The Supreme Court should look into states which cannot control violence against women, make elected officials accountable. Politicians have to be made accountable for crime rates in their state.

Then only there would be genuine effort to hire more law enforcement, police personnel in India, to protect and safeguard women and women’s rights. Today, parents of a girl child in India have few moments of peace, are scared of letting their child play even outside their house. It’s a nation on the edge, tolerating unspeakable crimes, with faint hope that things will get better someday.

It’s ridiculous for India to tout itself as a country on the make to get a developed nation status when they cannot impose strict adherence to women’s rights, and respect for law and order.
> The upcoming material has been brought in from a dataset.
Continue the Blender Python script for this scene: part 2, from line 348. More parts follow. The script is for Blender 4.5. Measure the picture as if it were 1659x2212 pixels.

More importantly, India at present is on the crossroads of a bleak future with unemployment rising, more and more youth in the doldrums without job prospects.

The Times of India reported that while India’s economy is growing at over 7%, jobs increased by just 1.1%, in 2016, going by eight key sectors of the non-farm economy. Joblessness is at a five-year high of 5%, as of 2015, and under-employment at a staggering 35% of the over-15 years of age in the labor force.

If there’s a global downturn, India’s economy goes in a tailspin, unemployment will further soar. The last thing the country needs is for irate young men without jobs to resort to more violence against women. If Indian men grow up seeing women shorn of rights, subjugated, brutalized, it’s only natural for them to resort to the same level of conduct later in their own life.

It’s imperative for India to put in place strong laws to respect women and their rights, so that a generation later it begins to show marked levels of improvement. It’s the only way to Make India Great Again, borrowing a line from President Donald Trump.